Posted by: Michael Blowhard on July 7, 2004 2:15 PM



For a whole essay that's just as confusing, go to http://www.dispatchtribune.com/artman/publish/article_4610.shtml

Posted by: john massengale on July 7, 2004 2:22 PM



John -- Wow, that's so bad it's surreal, thanks. Are we sure it isn't an Onion parody?

Posted by: Michael Blowhard on July 7, 2004 2:50 PM



Are the "thundering one-liners" good thundering one-liners or bad thundering one liners? I mean they could be either, n'est-ce pas?

Posted by: ricpic on July 7, 2004 8:35 PM



I don't go for big "let's-hook-the-reader" openings, myself.

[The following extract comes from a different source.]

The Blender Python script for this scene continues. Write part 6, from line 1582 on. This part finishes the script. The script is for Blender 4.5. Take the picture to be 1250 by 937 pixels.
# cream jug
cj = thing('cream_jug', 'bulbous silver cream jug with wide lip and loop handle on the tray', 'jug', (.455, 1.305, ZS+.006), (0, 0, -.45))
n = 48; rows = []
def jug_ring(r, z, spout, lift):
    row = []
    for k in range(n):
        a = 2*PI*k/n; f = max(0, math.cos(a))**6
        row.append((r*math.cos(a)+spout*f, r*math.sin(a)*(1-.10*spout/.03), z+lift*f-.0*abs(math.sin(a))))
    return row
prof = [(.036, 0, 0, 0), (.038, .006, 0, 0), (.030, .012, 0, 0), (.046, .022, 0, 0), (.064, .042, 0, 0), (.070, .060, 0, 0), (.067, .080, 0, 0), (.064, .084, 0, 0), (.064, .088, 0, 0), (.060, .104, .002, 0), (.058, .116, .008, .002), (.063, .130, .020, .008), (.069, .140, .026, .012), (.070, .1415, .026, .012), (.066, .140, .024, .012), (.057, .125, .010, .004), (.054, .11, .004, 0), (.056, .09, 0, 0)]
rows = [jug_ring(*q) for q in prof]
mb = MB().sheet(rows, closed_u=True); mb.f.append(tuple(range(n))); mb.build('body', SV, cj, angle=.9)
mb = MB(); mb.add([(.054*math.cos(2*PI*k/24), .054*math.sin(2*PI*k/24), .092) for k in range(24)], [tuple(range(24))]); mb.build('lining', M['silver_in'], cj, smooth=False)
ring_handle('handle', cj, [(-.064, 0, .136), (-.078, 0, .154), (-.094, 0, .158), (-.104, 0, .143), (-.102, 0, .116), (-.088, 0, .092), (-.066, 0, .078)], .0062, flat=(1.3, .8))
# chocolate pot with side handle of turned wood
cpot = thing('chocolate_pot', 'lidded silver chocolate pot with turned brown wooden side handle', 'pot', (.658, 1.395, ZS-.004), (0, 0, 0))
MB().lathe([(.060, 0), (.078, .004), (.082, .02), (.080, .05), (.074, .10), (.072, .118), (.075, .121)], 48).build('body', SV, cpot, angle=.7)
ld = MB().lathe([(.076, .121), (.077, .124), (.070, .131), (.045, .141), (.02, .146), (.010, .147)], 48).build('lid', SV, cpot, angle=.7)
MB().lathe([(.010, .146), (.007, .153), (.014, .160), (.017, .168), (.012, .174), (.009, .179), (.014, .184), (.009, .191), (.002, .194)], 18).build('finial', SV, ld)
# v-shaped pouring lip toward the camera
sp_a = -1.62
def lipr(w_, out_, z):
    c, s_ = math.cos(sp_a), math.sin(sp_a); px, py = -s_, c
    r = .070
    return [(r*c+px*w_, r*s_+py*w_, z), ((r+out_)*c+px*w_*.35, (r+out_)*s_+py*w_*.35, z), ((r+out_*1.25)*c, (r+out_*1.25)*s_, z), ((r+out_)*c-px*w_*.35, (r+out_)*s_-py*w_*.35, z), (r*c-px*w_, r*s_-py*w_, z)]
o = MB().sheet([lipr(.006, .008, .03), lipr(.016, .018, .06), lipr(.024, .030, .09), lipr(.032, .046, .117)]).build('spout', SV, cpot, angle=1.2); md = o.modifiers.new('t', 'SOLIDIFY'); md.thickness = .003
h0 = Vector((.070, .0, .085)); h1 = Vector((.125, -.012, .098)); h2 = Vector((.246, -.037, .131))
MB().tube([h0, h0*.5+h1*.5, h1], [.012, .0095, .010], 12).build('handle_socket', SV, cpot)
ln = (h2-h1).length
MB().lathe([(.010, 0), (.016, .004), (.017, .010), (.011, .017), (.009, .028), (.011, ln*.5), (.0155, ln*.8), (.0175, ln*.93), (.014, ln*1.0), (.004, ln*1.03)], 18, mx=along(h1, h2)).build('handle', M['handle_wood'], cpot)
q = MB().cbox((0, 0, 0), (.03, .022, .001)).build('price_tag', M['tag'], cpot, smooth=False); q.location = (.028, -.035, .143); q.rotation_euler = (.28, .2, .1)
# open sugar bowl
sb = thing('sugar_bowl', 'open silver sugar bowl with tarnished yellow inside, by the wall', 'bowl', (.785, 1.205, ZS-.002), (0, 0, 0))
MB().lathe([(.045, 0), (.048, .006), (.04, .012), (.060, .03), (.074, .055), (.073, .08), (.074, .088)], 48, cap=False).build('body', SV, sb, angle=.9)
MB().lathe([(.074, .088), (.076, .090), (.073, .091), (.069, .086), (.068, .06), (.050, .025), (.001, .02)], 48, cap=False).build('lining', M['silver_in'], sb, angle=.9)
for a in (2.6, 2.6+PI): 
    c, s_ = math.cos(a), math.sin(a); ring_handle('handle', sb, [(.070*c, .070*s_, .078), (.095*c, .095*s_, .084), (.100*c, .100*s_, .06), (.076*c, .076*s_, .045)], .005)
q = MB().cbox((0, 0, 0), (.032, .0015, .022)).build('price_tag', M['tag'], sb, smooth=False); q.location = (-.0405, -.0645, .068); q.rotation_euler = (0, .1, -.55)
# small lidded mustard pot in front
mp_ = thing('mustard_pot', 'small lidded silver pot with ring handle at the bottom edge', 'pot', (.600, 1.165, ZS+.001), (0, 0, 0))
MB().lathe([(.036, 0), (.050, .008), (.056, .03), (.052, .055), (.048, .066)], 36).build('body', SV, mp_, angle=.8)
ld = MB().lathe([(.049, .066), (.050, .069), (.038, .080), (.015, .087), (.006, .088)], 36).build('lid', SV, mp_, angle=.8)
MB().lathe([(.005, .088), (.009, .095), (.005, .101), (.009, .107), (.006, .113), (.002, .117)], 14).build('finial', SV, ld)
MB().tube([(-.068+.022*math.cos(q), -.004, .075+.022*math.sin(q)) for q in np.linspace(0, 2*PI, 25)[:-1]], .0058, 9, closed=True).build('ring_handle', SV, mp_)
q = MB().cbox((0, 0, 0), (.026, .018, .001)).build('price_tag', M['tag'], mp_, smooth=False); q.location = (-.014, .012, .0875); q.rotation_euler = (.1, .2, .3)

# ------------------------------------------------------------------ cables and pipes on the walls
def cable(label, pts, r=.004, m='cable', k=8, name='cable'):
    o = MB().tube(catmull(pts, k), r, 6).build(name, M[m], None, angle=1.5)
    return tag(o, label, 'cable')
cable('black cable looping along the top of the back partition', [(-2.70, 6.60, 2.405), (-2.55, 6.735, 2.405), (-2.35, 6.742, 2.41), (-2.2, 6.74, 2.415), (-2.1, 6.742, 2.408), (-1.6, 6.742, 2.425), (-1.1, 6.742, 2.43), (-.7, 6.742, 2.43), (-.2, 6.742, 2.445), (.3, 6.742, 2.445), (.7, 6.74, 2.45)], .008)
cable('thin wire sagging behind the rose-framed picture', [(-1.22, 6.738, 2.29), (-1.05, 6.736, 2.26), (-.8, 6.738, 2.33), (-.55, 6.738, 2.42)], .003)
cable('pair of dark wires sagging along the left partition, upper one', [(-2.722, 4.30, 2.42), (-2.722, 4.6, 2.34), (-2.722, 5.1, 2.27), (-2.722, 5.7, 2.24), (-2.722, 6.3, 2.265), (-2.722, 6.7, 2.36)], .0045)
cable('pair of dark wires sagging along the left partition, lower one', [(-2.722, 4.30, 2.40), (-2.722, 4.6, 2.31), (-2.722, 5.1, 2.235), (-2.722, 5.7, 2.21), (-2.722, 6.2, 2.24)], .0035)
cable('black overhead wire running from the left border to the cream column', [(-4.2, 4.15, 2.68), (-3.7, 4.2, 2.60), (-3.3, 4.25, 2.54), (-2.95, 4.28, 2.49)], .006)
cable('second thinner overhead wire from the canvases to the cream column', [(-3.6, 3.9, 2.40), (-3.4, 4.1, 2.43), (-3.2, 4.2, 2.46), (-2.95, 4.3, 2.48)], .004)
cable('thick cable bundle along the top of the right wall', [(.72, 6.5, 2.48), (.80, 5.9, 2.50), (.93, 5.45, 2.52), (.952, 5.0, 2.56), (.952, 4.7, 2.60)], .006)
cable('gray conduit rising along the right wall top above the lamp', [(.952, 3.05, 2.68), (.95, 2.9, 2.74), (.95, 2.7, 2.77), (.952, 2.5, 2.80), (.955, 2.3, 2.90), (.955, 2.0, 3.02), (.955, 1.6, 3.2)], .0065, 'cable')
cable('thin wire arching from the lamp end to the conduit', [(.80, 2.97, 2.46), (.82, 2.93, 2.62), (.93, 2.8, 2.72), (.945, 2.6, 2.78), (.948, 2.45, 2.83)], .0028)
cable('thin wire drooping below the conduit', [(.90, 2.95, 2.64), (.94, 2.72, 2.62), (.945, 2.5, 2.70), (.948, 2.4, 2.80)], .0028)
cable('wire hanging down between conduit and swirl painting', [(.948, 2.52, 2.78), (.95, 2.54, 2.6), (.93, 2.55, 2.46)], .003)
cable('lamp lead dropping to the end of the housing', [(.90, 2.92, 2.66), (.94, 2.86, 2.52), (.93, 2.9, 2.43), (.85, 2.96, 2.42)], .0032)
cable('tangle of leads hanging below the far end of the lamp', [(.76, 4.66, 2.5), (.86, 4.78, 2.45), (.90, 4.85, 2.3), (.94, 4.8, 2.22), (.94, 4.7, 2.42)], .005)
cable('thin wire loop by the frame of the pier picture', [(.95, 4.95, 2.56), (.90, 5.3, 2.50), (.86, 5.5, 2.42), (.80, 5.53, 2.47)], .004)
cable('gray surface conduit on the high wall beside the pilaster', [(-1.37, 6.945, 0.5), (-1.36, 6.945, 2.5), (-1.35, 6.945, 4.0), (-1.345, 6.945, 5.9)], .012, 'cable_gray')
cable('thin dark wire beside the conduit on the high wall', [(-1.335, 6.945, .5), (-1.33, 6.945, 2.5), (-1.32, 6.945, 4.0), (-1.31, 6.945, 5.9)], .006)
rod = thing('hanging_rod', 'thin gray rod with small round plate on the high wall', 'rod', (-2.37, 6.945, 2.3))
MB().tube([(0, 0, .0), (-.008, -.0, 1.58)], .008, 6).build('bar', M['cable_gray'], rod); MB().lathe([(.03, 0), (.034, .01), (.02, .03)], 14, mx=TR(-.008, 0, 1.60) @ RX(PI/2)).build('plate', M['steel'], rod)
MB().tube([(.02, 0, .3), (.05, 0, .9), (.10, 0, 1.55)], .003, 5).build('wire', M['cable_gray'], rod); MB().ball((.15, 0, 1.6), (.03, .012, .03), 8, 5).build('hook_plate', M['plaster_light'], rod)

If readers are sufficiently interested in a topic, they'll read an article on it no matter how flat the prose may be. But if they don't care about the subject, they'll ignore even the catchiest lede. (Besides, in Atkinson's defense, it's difficult to write the perfect lede about yet another mediocre McMovie.)

Most "thundering one-liners" are just godawful. They always feel like sloganeering rather than dialogue, and they seem more appropriate in a film's trailer than in an actual film. Troy is chock-full of these howlers.

Posted by: Tim Hulsey on July 8, 2004 2:56 PM




Perhaps I should lop off Michael Atkinson's head with a big blade and ride off into the woods with Clive Oven.

Seriously, that review is crap. McEpic is not am apt term, pig-pile is another phony term that sounds like it should mean somthing - but even as one who's slopped hogs and dog-piled on hapless sibs, I don't know what it's supposed to mean. Is there is a one-liner in the new King A? Don't recall anything of the "Go ahead, make my day" or "Take my wife, please" stripe.

To pick another nit - wouldn't this be a newspaper award?